To be done -
Print the full listing exactly.

☆ ☆ ☆ ☆

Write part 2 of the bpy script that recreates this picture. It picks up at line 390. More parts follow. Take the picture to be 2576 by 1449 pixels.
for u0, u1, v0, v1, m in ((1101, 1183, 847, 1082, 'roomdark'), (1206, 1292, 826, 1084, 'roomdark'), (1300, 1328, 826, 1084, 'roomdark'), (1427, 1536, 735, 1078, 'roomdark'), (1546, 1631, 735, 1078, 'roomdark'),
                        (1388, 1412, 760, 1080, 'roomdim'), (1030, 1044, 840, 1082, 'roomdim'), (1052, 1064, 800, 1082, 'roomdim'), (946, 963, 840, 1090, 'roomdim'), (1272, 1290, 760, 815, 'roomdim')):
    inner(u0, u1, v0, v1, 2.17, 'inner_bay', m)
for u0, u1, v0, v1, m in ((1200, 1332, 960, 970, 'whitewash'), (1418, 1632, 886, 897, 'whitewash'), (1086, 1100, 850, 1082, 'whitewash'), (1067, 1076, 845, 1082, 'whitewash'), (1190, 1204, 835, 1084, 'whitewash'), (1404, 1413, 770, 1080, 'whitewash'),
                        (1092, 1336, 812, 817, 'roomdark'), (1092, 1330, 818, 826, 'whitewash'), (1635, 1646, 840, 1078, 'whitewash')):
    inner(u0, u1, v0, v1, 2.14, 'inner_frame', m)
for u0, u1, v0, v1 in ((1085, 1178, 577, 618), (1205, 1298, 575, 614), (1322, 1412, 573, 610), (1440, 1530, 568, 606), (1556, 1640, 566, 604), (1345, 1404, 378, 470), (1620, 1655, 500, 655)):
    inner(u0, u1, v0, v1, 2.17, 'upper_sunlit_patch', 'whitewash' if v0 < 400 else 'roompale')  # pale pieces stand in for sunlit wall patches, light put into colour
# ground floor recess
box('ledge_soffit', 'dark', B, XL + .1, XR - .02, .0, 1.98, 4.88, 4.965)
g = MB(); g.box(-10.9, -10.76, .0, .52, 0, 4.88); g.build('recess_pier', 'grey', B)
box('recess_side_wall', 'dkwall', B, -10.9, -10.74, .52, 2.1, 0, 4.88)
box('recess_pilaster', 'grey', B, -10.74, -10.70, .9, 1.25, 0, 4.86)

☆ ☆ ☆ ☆

Answer to the problem -
Write part 2 of the bpy script that recreates this picture. It picks up at line 390. More parts follow. Take the picture to be 2576 by 1449 pixels.
for u0, u1, v0, v1, m in ((1101, 1183, 847, 1082, 'roomdark'), (1206, 1292, 826, 1084, 'roomdark'), (1300, 1328, 826, 1084, 'roomdark'), (1427, 1536, 735, 1078, 'roomdark'), (1546, 1631, 735, 1078, 'roomdark'),
                        (1388, 1412, 760, 1080, 'roomdim'), (1030, 1044, 840, 1082, 'roomdim'), (1052, 1064, 800, 1082, 'roomdim'), (946, 963, 840, 1090, 'roomdim'), (1272, 1290, 760, 815, 'roomdim')):
    inner(u0, u1, v0, v1, 2.17, 'inner_bay', m)
for u0, u1, v0, v1, m in ((1200, 1332, 960, 970, 'whitewash'), (1418, 1632, 886, 897, 'whitewash'), (1086, 1100, 850, 1082, 'whitewash'), (1067, 1076, 845, 1082, 'whitewash'), (1190, 1204, 835, 1084, 'whitewash'), (1404, 1413, 770, 1080, 'whitewash'),
                        (1092, 1336, 812, 817, 'roomdark'), (1092, 1330, 818, 826, 'whitewash'), (1635, 1646, 840, 1078, 'whitewash')):
    inner(u0, u1, v0, v1, 2.14, 'inner_frame', m)
for u0, u1, v0, v1 in ((1085, 1178, 577, 618), (1205, 1298, 575, 614), (1322, 1412, 573, 610), (1440, 1530, 568, 606), (1556, 1640, 566, 604), (1345, 1404, 378, 470), (1620, 1655, 500, 655)):
    inner(u0, u1, v0, v1, 2.17, 'upper_sunlit_patch', 'whitewash' if v0 < 400 else 'roompale')  # pale pieces stand in for sunlit wall patches, light put into colour
# ground floor recess
box('ledge_soffit', 'dark', B, XL + .1, XR - .02, .0, 1.98, 4.88, 4.965)
g = MB(); g.box(-10.9, -10.76, .0, .52, 0, 4.88); g.build('recess_pier', 'grey', B)
box('recess_side_wall', 'dkwall', B, -10.9, -10.74, .52, 2.1, 0, 4.88)
box('recess_pilaster', 'grey', B, -10.74, -10.70, .9, 1.25, 0, 4.86)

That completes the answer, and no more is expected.